I write both Go and Rust. Rust is definitely more complex. Go, the language, is simpler, which means that Go code is more verbose and explicit. Rust, the language, is more complex. People take advantage of the complexity and implement all sorts of macros and templates. The code is shorter but less explicit.
I don't think this is really a "citation needed" kind of discussion. This is basically how Rust is advocated--you do work to satisfy the borrow checker, but in return, you get a program which is both high-performance and safe. In Go, the safety cost is paid at runtime.
I also wouldn't ask for evidence that Rust is faster than Go at runtime. This is well known.
If it helps, think of the language ecosystem, including Go and Rust, as Pareto-efficient.
> Rust, the language, is more complex. People take advantage of the complexity and implement all sorts of macros and templates.
I'd say you pay for the complexity when you learn the language. Once satisfying the borrow checker becomes second nature, it feels just as fast to write as go (in my opinion, after switching from go to rust for most of my scratchpad code)
I think it does depend on the kind of code you are writing. I also think it is a bit of a cop-out to say that "once satisfying the borrow checker becomes second nature"... maybe I just write different code from you, but I periodically run into really thorny situations in Rust where figuring out how to satisfy the borrow checker is difficult. This happens most often in application programming, it's not something that I really run into when I'm writing libraries.

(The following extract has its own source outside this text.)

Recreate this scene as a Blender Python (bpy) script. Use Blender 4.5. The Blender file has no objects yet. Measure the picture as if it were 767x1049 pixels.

Really core stuff is nice to write in Rust. Parsers, core algorithms, that kind of thing.
However, I write a lot of code in Go that does stuff like glue together libraries, call APIs, etc. That stuff is really nice to use in Go.
I'd also say that when I need to use a library in Rust, it's a coin-flip whether the library has a straightforward interface, or whether it is some monster with tons of template parameters, or maybe even a bunch of macro rules that you are supposed to use. Go libraries tend to be much simpler to use than Rust libraries.
How about the code written for commercial purposes? As in "you have to write a service that satisfies business requirements and you have to finish by time T"
Show me the empirical evidence otherwise it's just an opinion.
I also have an opinion which is that Go and Rust are about equal in complexity.